** Start of DATASET EXCERPT **
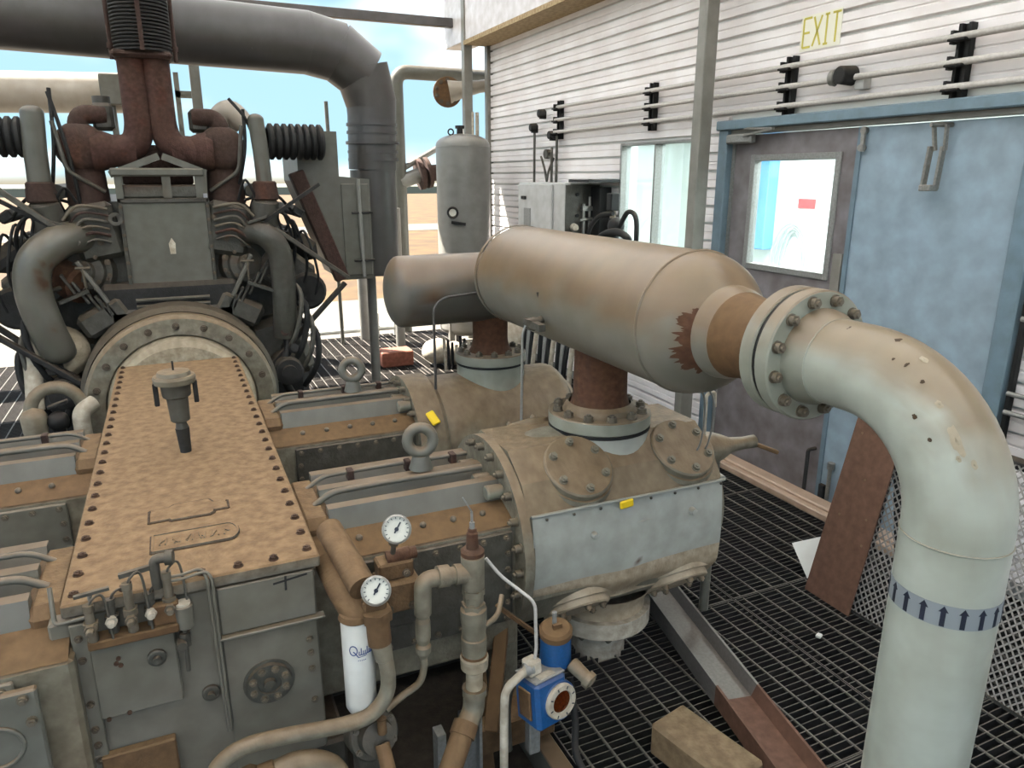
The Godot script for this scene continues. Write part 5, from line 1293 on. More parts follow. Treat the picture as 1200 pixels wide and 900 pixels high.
	solo("thin_pole", mb().cyl(Vector3(1.74, -0.04, -8.75), Vector3(1.72, 2.75, -8.75), 0.022, -1, 10), "enginebox", "thin grey pole seen between cooler box and drop duct", "pole", Vector3(1.74, 0, -8.75))
	solo("tool_block", mb().box(1.86, 2.20, 0.01, 0.17, -7.6, -7.35, 0.01), "brick", "brick red block on the far deck by the pale posts", "block", Vector3(2.03, 0, -7.5))
	var k := thing("hand_rail", "low white rail along the far deck edge", "rail", Vector3(1.9, 0, -8.9))
	part(k, "rail", mb().cyl(Vector3(1.2, 0.10, -9.0), Vector3(2.5, 0.10, -9.0), 0.03, -1, 12), "white")
	part(k, "post", mb().box(2.44, 2.5, 0, 0.45, -9.02, -8.98).box(2.2, 2.25, 0, 0.3, -9.02, -8.98), "white")
	var bag := solo("white_bag", mb().ball(Vector3(2.45, 0.15, -7.3), 0.17, 18, 0.8).ball(Vector3(2.62, 0.12, -7.25), 0.13, 16), "offwhite", "crumpled white sack on the deck under the dark bottle", "sack", Vector3(2.45, 0, -7.3))
	solo("white_dome", mb().ball(Vector3(3.12, 0.27, -6.9), 0.24, 22, 0.95), "offwhite", "round pale sack beside the rusty nozzle of the far bottle", "sack", Vector3(3.12, 0.0, -6.9))
	var bd := thing("rod_bundle", "bundle of short black rods on the deck behind the far cylinder", "rods", Vector3(2.55, 0, -7.0))
	for i in 7: part(bd, "rod", mb().cyl(Vector3(2.42 + i * 0.045, 0.02, -6.95 - 0.02 * (i % 3)), Vector3(2.42 + i * 0.045, 0.36 - 0.03 * (i % 4), -7.0), 0.016, -1, 8), "black" if i % 3 else "offwhite")
	var hs := thing("hose_rack", "row of black and grey hoses hanging low behind the big bottle", "hoses", Vector3(2.6, 0.0, -5.0))
	for i in 13:
		var z := -5.5 + i * 0.075
		var tl := 0.10 * sin(i * 1.7)
		part(hs, "hose", mb().tube(spline([Vector3(2.62, 0.02, z + tl), Vector3(2.60, 0.35, z + tl * 0.4), Vector3(2.64, 0.80, z), Vector3(2.70, 0.88, z)]), 0.020, 8), ["black", "galv", "black", "offwhite"][i % 4])
	part(hs, "rail", mb().cyl(Vector3(2.68, 0.88, -5.6), Vector3(2.68, 0.88, -4.5), 0.02, -1, 10).cyl(Vector3(2.68, 0.0, -5.6), Vector3(2.68, 0.88, -5.6), 0.02, -1, 10).cyl(Vector3(2.68, 0.0, -4.5), Vector3(2.68, 0.88, -4.5), 0.02, -1, 10), "galv")

# ------------------------------------------------------------------ piping in front of the cylinder
func gauge(called: String, c: Vector3, ax: Vector3, r: float, label: String, stem: Array) -> void:
	var t := thing(called, label, "gauge", c - UP * r)
	part(t, "case", mb().lathe(c - ax * 0.035, ax, [[0.0, 0.0], [0.0, r * 0.9], [0.03, r * 0.95], [0.03, r * 1.02], [0.042, r * 1.02], [0.044, r * 0.90], [0.036, r * 0.88]], 32), "steel")
	part(t, "dial", mb().cyl(c - ax * 0.006, c, r * 0.9, -1, 32), "glassface", "pale dial")
	var B := mb().frame_of(ax)
	var tk := mb()
	for k in 13:
		var a := -0.78 + k * (TAU * 0.75) / 12.0
		var d := B.x * cos(a) + B.y * sin(a)
		tk.bar(c + ax * 0.0008 + d * r * 0.70, c + ax * 0.0008 + d * r * 0.84, 0.0022, 0.0012, ax)
	part(t, "scale_marks", tk, "ink")
	var nd := (B.x * 0.55 + B.y * 0.85).normalized()
	part(t, "needle", mb().bar(c + ax * 0.002 - nd * r * 0.3, c + ax * 0.002 + nd * r * 0.55, 0.0042, 0.0015, ax).cyl(c, c + ax * 0.003, 0.006, -1, 12), "ink", "black needle")
	part(t, "stem", mb().tube(stem, 0.008, 8).hexa(stem[0], (stem[1] - stem[0]).normalized(), 0.016, 0.02), "bolt")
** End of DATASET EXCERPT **
YOUR INSTRUCTIONS: Retype the whole listing exactly and leave the pictures out.

COMPLETE ANSWER:
The Godot script for this scene continues. Write part 5, from line 1293 on. More parts follow. Treat the picture as 1200 pixels wide and 900 pixels high.
	solo("thin_pole", mb().cyl(Vector3(1.74, -0.04, -8.75), Vector3(1.72, 2.75, -8.75), 0.022, -1, 10), "enginebox", "thin grey pole seen between cooler box and drop duct", "pole", Vector3(1.74, 0, -8.75))
	solo("tool_block", mb().box(1.86, 2.20, 0.01, 0.17, -7.6, -7.35, 0.01), "brick", "brick red block on the far deck by the pale posts", "block", Vector3(2.03, 0, -7.5))
	var k := thing("hand_rail", "low white rail along the far deck edge", "rail", Vector3(1.9, 0, -8.9))
	part(k, "rail", mb().cyl(Vector3(1.2, 0.10, -9.0), Vector3(2.5, 0.10, -9.0), 0.03, -1, 12), "white")
	part(k, "post", mb().box(2.44, 2.5, 0, 0.45, -9.02, -8.98).box(2.2, 2.25, 0, 0.3, -9.02, -8.98), "white")
	var bag := solo("white_bag", mb().ball(Vector3(2.45, 0.15, -7.3), 0.17, 18, 0.8).ball(Vector3(2.62, 0.12, -7.25), 0.13, 16), "offwhite", "crumpled white sack on the deck under the dark bottle", "sack", Vector3(2.45, 0, -7.3))
	solo("white_dome", mb().ball(Vector3(3.12, 0.27, -6.9), 0.24, 22, 0.95), "offwhite", "round pale sack beside the rusty nozzle of the far bottle", "sack", Vector3(3.12, 0.0, -6.9))
	var bd := thing("rod_bundle", "bundle of short black rods on the deck behind the far cylinder", "rods", Vector3(2.55, 0, -7.0))
	for i in 7: part(bd, "rod", mb().cyl(Vector3(2.42 + i * 0.045, 0.02, -6.95 - 0.02 * (i % 3)), Vector3(2.42 + i * 0.045, 0.36 - 0.03 * (i % 4), -7.0), 0.016, -1, 8), "black" if i % 3 else "offwhite")
	var hs := thing("hose_rack", "row of black and grey hoses hanging low behind the big bottle", "hoses", Vector3(2.6, 0.0, -5.0))
	for i in 13:
		var z := -5.5 + i * 0.075
		var tl := 0.10 * sin(i * 1.7)
		part(hs, "hose", mb().tube(spline([Vector3(2.62, 0.02, z + tl), Vector3(2.60, 0.35, z + tl * 0.4), Vector3(2.64, 0.80, z), Vector3(2.70, 0.88, z)]), 0.020, 8), ["black", "galv", "black", "offwhite"][i % 4])
	part(hs, "rail", mb().cyl(Vector3(2.68, 0.88, -5.6), Vector3(2.68, 0.88, -4.5), 0.02, -1, 10).cyl(Vector3(2.68, 0.0, -5.6), Vector3(2.68, 0.88, -5.6), 0.02, -1, 10).cyl(Vector3(2.68, 0.0, -4.5), Vector3(2.68, 0.88, -4.5), 0.02, -1, 10), "galv")

# ------------------------------------------------------------------ piping in front of the cylinder
func gauge(called: String, c: Vector3, ax: Vector3, r: float, label: String, stem: Array) -> void:
	var t := thing(called, label, "gauge", c - UP * r)
	part(t, "case", mb().lathe(c - ax * 0.035, ax, [[0.0, 0.0], [0.0, r * 0.9], [0.03, r * 0.95], [0.03, r * 1.02], [0.042, r * 1.02], [0.044, r * 0.90], [0.036, r * 0.88]], 32), "steel")
	part(t, "dial", mb().cyl(c - ax * 0.006, c, r * 0.9, -1, 32), "glassface", "pale dial")
	var B := mb().frame_of(ax)
	var tk := mb()
	for k in 13:
		var a := -0.78 + k * (TAU * 0.75) / 12.0
		var d := B.x * cos(a) + B.y * sin(a)
		tk.bar(c + ax * 0.0008 + d * r * 0.70, c + ax * 0.0008 + d * r * 0.84, 0.0022, 0.0012, ax)
	part(t, "scale_marks", tk, "ink")
	var nd := (B.x * 0.55 + B.y * 0.85).normalized()
	part(t, "needle", mb().bar(c + ax * 0.002 - nd * r * 0.3, c + ax * 0.002 + nd * r * 0.55, 0.0042, 0.0015, ax).cyl(c, c + ax * 0.003, 0.006, -1, 12), "ink", "black needle")
	part(t, "stem", mb().tube(stem, 0.008, 8).hexa(stem[0], (stem[1] - stem[0]).normalized(), 0.016, 0.02), "bolt")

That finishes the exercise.